Throughout this article, we have been conducting a little experiment: we have deliberately misspelled the name of that French publication specifically to give you an object lesson about how silly it is to get upset over trivialities such as the depiction of a long-dead wise man who would hardly recognize the religion his political movement has become. (Remember: Mohammed didn’t write, and never read, the Qur’an because it wasn’t created until after he died.)

Were you annoyed? Did you think us stupid?  Did you get angry enough to bomb our offices? (Good luck finding us; we’re spread out all over the place.)  Okay, now answer this:  What difference did the spelling of a name make in your life, or your understanding of reality?

That’s not a rhetorical question. We want to know what you think. Send us comments. What’s really important about this story, other than the tragedy of people dying for no good reason, or killing people for no good reason?

And, no, we’re not going reproduce the cartoons from Charlie Hedbo, but that’s not because we’re afraid of retaliation. (Well, we are, but that’s not the reason.) The reason that we’re not going to reproduce them is that we don’t want to succumb to Gerard Biard’s extortive exhortation that failing to do so is “dimming democracy.”   Democracy has been “dimming” for quite a while and it may very well be that true democracy is impossible in a modern post-industrial society, but that’s fodder for a different discussion. (The cartoons are also, quite frankly, not very good. If they were better, we might have reprinted them.)

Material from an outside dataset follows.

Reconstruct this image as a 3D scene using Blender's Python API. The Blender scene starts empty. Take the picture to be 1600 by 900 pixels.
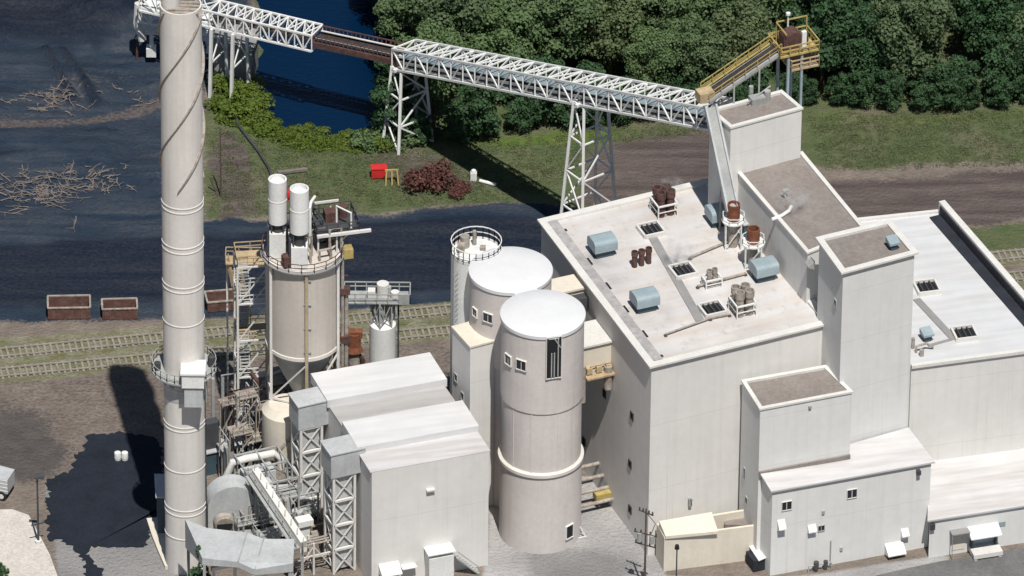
import bpy, bmesh, math, random
import numpy as np
from mathutils import Vector, Matrix, noise
random.seed(7)
R = math.radians
scene = bpy.context.scene
COL = scene.collection
# ---------------------------------------------------------------- camera (surveyed from the photograph)
PITCH, ROLL, FPX, DIST = R(33.5), R(0.67), 16000.0, 1120.0
FW = Vector((0, math.cos(PITCH), -math.sin(PITCH)))
_r = Vector((1, 0, 0)); _u = _r.cross(FW)
CR = _r*math.cos(ROLL) + _u*math.sin(ROLL)
CU = -_r*math.sin(ROLL) + _u*math.cos(ROLL)
CO = -FW*DIST
def ray(px, py):
    return (FW*FPX + CR*(px-800) - CU*(py-450)).normalized()
def W(px, py, z=0.0):
    """site-plan point: where the survey pixel meets the level z"""
    d = ray(px, py); t = (z-CO.z)/d.z
    return CO + d*t
def proj(p):
    d = Vector(p)-CO; k = d.dot(FW)
    return 800+FPX*d.dot(CR)/k, 450-FPX*d.dot(CU)/k
def upz(base, py):
    a, b = 0.0, 10.0
    for _ in range(8):
        ya = proj((base.x, base.y, a))[1]; yb = proj((base.x, base.y, b))[1]
        if abs(yb-ya) < 1e-9: break
        a, b = b, a+(py-ya)*(b-a)/(yb-ya)
    return b
def onwall(px, py, A, B):
    """point on the upright wall through plan points A, B"""
    n = Vector((B.y-A.y, A.x-B.x, 0)); d = ray(px, py)
    return CO + d*((Vector((A.x, A.y, 0))-CO).dot(n)/d.dot(n))
AZ = R(23.0)
U = Vector((math.cos(AZ), math.sin(AZ), 0)); V = Vector((math.sin(AZ), -math.cos(AZ), 0))
# ---------------------------------------------------------------- materials
def new_mat(name):
    m = bpy.data.materials.new(name); m.use_nodes = True
    nt = m.node_tree; b = nt.nodes['Principled BSDF']
    return m, nt, b
def N(nt, t, **kw):
    n = nt.nodes.new(t)
    for k, v in kw.items():
        if hasattr(n, k): setattr(n, k, v)
        else: n.inputs[k].default_value = v
    return n
def mixc(nt, fac, a, b, blend='MIX'):
    n = nt.nodes.new('ShaderNodeMix'); n.data_type = 'RGBA'; n.blend_type = blend
    for i, v in ((0, fac), (6, a), (7, b)):
        if hasattr(v, 'is_output'): nt.links.new(v, n.inputs[i])
        elif i == 0: n.inputs[0].default_value = v
        else: n.inputs[i].default_value = (*v[:3], 1)
    return n.outputs[2]
def pos(nt, sx=1, sy=1, sz=1):
    g = nt.nodes.new('ShaderNodeNewGeometry')
    mp = nt.nodes.new('ShaderNodeMapping'); mp.inputs['Scale'].default_value = (sx, sy, sz)
    nt.links.new(g.outputs['Position'], mp.inputs[0]); return mp.outputs[0]
def nz(nt, vec, scale, detail=4, lo=.35, hi=.65, rough=.55):
    n = N(nt, 'ShaderNodeTexNoise', Scale=scale, Detail=detail, Roughness=rough)
    nt.links.new(vec, n.inputs['Vector'])
    r = nt.nodes.new('ShaderNodeMapRange'); r.inputs[1].default_value = lo; r.inputs[2].default_value = hi
    nt.links.new(n.outputs['Fac'], r.inputs[0]); return r.outputs[0]
def bump(nt, b, h, strength=.3, dist=.05):
    n = N(nt, 'ShaderNodeBump', Strength=strength, Distance=dist)
    nt.links.new(h, n.inputs['Height']); nt.links.new(n.outputs[0], b.inputs['Normal'])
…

What is germane is that, while we would never want to suspect this without evidence, Charlie Hedbo is making a killing on its recent notoriety. The small Parisian weekly publication, which is really more like an underground newspaper than a popular magazine, normally prints around 60,000 copies per issue. This week, they will print one million copies, according to Newsweek magazine. They are no longer a small magazine, and they don’t need any additional publicity from us, hence the misspelled name.